If TAs in charge of other sections are reading the same assignment, work together to develop, test, and use grading criteria. Some departments also require a "norming" session, so TAs can adjust their own grading to match that of their department's requirements.

Strategies for Giving Students Feedback

Consider attaching a separate sheet to each student's paper on which you have printed the criteria specific to the assignment, leaving blanks for your comments.

Whenever possible, make your comments text-specific by referring to particular places in the paper where students are successful or where problems occur. Comments like "Good!" and "Unclear" provide students with little information to help them revise or write the next paper.
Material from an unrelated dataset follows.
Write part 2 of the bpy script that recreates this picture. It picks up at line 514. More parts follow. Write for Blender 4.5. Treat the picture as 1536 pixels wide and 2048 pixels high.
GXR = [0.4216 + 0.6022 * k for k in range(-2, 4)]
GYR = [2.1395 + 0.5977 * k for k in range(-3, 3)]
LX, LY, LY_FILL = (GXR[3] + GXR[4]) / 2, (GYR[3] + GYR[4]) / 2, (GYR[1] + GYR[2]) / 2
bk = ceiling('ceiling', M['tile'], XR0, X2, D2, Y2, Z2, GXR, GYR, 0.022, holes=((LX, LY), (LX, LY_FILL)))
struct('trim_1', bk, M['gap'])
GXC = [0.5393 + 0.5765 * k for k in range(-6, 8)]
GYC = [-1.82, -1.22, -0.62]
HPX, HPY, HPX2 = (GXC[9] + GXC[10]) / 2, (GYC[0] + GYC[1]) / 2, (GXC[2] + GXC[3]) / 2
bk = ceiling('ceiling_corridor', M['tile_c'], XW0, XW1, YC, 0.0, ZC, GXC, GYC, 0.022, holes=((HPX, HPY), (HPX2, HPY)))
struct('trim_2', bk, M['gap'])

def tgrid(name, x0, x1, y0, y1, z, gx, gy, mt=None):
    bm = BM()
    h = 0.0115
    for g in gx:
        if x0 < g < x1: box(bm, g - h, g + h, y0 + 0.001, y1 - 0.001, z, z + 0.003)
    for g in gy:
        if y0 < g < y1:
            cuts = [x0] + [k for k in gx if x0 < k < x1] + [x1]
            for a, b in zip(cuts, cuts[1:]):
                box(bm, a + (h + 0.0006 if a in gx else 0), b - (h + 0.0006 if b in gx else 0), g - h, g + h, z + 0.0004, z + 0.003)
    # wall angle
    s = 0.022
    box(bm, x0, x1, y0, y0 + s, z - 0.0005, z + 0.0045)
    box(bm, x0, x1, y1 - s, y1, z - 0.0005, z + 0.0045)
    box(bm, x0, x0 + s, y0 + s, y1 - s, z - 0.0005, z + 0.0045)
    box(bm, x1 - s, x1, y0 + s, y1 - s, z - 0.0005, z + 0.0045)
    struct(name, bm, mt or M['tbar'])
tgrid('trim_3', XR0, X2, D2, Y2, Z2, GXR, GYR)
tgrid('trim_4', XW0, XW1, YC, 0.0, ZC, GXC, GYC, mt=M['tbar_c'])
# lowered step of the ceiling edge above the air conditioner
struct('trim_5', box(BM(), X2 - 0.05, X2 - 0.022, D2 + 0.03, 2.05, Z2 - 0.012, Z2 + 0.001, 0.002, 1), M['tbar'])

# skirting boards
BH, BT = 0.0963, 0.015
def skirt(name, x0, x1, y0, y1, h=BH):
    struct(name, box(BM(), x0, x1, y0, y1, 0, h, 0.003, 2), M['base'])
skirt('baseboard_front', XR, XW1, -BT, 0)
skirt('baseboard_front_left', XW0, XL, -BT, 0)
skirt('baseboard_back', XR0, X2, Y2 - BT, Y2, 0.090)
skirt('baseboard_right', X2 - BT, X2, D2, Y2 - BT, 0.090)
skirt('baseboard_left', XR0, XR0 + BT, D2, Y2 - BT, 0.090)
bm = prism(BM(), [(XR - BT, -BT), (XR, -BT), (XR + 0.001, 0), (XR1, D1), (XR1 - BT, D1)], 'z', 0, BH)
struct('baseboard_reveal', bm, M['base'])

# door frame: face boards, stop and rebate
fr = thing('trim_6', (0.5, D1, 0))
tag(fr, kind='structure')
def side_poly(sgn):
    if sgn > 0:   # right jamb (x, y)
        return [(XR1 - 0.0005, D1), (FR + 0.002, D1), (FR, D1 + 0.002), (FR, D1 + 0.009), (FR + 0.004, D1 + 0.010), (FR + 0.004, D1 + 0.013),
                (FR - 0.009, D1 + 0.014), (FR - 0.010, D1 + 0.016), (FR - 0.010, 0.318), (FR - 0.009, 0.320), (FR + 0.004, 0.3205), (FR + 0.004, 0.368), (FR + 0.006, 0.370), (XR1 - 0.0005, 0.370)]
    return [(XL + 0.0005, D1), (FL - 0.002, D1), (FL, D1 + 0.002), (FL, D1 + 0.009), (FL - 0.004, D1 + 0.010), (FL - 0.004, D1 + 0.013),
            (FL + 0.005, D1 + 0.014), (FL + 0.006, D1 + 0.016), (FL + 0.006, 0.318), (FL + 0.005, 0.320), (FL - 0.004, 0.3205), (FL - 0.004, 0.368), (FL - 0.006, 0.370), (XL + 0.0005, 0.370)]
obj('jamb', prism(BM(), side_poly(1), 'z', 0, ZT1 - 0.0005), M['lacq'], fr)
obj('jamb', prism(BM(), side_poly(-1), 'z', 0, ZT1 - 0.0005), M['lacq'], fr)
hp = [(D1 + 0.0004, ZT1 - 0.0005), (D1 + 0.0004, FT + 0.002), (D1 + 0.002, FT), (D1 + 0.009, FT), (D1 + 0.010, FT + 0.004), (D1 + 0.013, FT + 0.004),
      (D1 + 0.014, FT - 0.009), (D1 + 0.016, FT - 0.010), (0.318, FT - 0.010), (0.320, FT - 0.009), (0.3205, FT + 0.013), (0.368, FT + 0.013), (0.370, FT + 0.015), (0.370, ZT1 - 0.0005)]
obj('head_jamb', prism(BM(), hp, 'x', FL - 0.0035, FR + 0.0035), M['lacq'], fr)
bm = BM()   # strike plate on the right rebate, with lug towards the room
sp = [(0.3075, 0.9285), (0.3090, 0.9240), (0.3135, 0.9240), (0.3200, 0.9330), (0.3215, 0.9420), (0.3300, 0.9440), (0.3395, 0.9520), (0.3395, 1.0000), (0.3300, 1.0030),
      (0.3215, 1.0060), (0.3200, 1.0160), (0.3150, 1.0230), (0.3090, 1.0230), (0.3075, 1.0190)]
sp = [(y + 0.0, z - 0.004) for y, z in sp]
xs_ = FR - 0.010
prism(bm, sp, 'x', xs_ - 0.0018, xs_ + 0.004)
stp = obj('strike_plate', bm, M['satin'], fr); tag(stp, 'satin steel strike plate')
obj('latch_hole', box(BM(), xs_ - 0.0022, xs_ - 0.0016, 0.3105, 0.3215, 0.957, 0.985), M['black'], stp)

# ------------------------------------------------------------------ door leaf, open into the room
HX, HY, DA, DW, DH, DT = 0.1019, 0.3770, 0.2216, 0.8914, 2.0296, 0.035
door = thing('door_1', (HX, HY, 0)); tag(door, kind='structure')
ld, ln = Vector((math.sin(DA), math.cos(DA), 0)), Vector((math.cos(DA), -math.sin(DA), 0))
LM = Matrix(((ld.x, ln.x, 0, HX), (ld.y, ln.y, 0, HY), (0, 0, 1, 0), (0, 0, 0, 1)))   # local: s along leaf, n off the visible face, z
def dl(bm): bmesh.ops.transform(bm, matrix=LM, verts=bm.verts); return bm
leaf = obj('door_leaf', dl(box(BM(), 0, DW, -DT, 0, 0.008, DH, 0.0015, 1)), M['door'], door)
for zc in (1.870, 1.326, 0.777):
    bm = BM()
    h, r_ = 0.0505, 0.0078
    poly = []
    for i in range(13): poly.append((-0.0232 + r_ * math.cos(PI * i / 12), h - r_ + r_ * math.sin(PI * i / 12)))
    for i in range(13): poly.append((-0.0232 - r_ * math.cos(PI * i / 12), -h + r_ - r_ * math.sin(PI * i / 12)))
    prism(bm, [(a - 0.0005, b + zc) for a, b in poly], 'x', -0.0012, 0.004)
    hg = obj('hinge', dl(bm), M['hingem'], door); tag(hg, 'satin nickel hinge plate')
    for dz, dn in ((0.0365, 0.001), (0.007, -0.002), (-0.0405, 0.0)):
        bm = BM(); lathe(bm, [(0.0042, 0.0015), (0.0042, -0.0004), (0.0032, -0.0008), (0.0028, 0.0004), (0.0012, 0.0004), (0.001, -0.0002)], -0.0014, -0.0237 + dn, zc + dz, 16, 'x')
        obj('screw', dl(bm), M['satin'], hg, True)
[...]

Choose three areas that you will focus on in your end comments. That way, your students won't be overwhelmed by a paper that seems you've written more than they have.

Limit sentence level comments. Don't mark every grammar and spelling error in the paper; instead, select a representative page or paragraph for this level of response and ask the student to apply what he or she learns from your work to the rest of the paper.

Assigning Writing

Whether or not you have developed the writing, students will be more successful if the assignment contains the following information:

Purpose

What is the goal of the assignment? Why are students being asked to write it?

Audience

Who are students writing to? You? Each other? A specific audience?

Grading Criteria

Include a summary of the criteria you will use to grade the writing

Models

What have students encountered in their readings or lectures that illustrates the kind of thinking and writing you expect?

Format

Are there any special requirements?

Length, Due Date

Place this information prominently on the assignment sheet

Taking Students Through The Writing Process

Other ways to help students be more successful with their writing are to encourage drafts and peer response groups and to offer writing conferences. Not only do students benefit from this process, you will also benefit by receiving final papers that are easier to read and grade.

Drafts

Encouraging or requiring students to write drafts of papers one to two weeks before they are due helps students avoid writing the paper the night before and often results in better final papers. If there is time, you can review drafts, but students can also be referred to peer response groups or to writing centers.

Peer response groups

Having students respond to one another's drafts, either in pairs or as members of a small group, can permit valuable revision to take place without making more work for you as the grader. As readers of each other's work, students are especially effective in determining whether their peers have completed the required tasks of the assignments. For more information about using peer response, contact CIDR.

Writing Centers

Many departments have writing centers. If you send students to the center in your department, be sure to provide the center staff with copies of your assignment.

Writing Conferences

When there is time, one-to-one or small group writing conferences are valuable for helping students move from the draft to the revision.

Using Writing to Encourage Active Learning

There are many ways to take advantage of the role writing plays in learning. Below is a list of some roles writing can play in teaching and learning and how to facilitate them. For additional ideas about integrating writing into your teaching and your students' learning, contact staff consultants at the Center for Instructional Development and Research.

Assign five to ten-minute writing exercises.

These exercises can range from lists showing what information students have grasped to paragraphs in which students compare and analyze different positions or take a position and defend it. Sharing these written responses can enable both you and your students to discover what they know, what they still need to find out, and how they are thinking.

You do not need to grade this writing.